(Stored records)
• • •

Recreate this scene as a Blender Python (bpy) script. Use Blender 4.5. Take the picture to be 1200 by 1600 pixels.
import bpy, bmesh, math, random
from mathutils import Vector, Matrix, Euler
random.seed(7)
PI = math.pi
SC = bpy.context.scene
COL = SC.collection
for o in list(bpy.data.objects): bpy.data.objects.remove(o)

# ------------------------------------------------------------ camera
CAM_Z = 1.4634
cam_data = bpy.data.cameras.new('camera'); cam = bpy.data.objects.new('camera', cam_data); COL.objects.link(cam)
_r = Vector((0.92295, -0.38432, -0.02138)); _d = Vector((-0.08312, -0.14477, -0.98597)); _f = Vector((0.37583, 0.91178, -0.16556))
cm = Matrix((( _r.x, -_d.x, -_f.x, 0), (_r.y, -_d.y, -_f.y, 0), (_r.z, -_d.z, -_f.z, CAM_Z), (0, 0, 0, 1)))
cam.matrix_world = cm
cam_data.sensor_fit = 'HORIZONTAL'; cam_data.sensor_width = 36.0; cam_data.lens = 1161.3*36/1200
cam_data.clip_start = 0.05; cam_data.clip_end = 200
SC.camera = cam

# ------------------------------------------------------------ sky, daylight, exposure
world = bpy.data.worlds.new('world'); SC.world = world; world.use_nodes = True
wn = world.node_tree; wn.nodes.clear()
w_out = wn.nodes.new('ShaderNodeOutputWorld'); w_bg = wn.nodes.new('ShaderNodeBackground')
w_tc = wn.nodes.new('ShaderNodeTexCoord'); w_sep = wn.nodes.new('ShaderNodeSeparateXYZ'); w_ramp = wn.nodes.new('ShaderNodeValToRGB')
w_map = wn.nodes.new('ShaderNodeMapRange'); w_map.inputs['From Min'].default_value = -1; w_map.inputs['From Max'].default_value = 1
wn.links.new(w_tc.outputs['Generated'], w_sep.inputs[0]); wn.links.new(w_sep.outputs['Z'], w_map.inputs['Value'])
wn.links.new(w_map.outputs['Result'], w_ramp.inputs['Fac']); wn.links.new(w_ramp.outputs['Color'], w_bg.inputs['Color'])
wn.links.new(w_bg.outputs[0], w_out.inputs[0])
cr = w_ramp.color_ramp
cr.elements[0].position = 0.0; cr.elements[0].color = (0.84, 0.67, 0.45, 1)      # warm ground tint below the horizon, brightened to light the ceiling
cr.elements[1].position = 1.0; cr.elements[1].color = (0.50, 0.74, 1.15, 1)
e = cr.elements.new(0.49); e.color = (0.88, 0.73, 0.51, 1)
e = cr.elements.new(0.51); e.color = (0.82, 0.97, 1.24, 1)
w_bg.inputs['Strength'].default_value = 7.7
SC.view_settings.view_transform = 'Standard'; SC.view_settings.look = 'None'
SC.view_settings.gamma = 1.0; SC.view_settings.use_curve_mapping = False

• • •

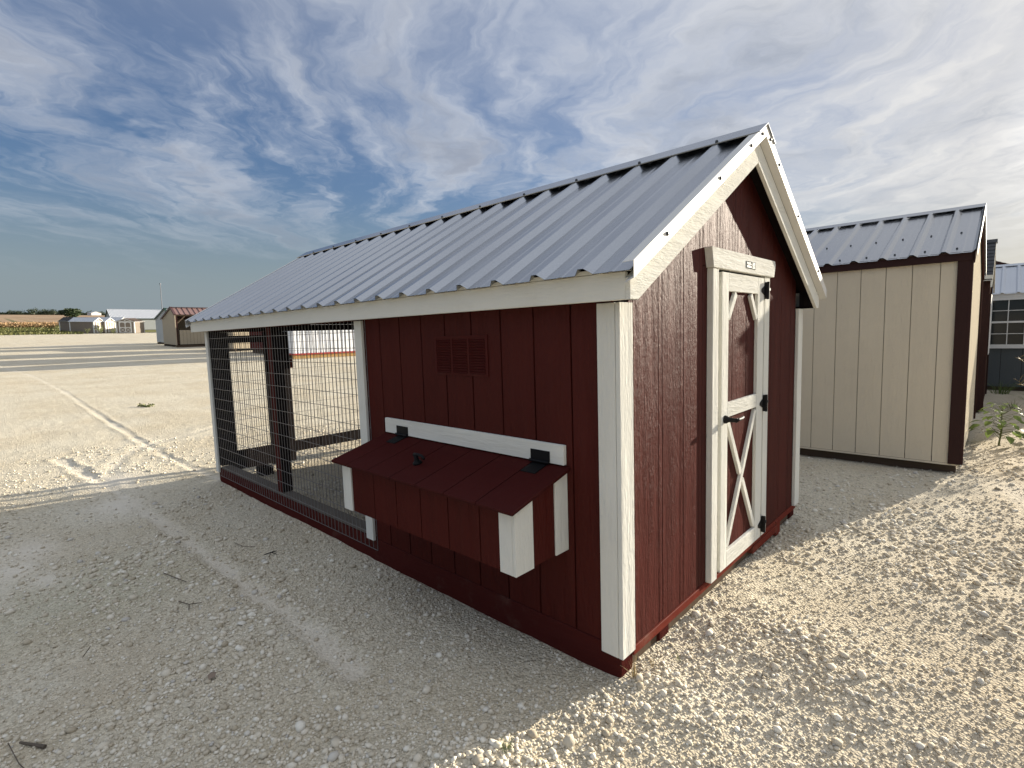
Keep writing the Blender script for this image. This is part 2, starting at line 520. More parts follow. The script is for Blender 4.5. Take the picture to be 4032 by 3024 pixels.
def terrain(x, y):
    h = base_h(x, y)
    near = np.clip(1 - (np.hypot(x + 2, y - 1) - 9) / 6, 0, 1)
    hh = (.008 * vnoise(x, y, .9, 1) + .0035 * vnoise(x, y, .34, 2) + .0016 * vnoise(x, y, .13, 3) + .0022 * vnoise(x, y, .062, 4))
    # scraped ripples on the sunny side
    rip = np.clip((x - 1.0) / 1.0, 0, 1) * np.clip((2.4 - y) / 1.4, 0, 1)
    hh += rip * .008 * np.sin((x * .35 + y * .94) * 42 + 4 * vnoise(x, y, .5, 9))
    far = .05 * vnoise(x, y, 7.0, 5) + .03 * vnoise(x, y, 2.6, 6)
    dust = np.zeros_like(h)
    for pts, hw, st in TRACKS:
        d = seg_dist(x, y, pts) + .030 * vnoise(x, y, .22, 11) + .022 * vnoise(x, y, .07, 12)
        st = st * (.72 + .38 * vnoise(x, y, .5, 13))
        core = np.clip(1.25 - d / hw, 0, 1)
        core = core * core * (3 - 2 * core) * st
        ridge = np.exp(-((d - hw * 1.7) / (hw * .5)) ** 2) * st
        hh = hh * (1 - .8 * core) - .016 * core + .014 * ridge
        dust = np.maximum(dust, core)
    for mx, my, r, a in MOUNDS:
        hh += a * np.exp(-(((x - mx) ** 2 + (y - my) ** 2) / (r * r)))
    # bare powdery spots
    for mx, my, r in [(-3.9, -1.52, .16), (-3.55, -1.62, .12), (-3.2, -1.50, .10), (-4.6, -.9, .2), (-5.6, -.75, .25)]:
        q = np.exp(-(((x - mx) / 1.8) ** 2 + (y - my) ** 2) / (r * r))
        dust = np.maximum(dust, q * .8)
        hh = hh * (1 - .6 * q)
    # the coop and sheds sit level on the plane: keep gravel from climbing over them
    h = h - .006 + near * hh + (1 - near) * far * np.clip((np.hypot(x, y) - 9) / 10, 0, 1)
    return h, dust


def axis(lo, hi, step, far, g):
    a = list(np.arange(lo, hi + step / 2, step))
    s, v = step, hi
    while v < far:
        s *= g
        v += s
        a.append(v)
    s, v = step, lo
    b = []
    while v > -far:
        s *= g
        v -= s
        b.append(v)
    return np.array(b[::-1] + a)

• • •

Using the entries above, repeat only the lines from the one containing "Recreate this scene" through the one containing "for o in list(bpy.data.objects): bpy.data.objects.remove(o)", end lines included.

Recreate this scene as a Blender Python (bpy) script. Use Blender 4.5. Take the picture to be 1200 by 1600 pixels.
import bpy, bmesh, math, random
from mathutils import Vector, Matrix, Euler
random.seed(7)
PI = math.pi
SC = bpy.context.scene
COL = SC.collection
for o in list(bpy.data.objects): bpy.data.objects.remove(o)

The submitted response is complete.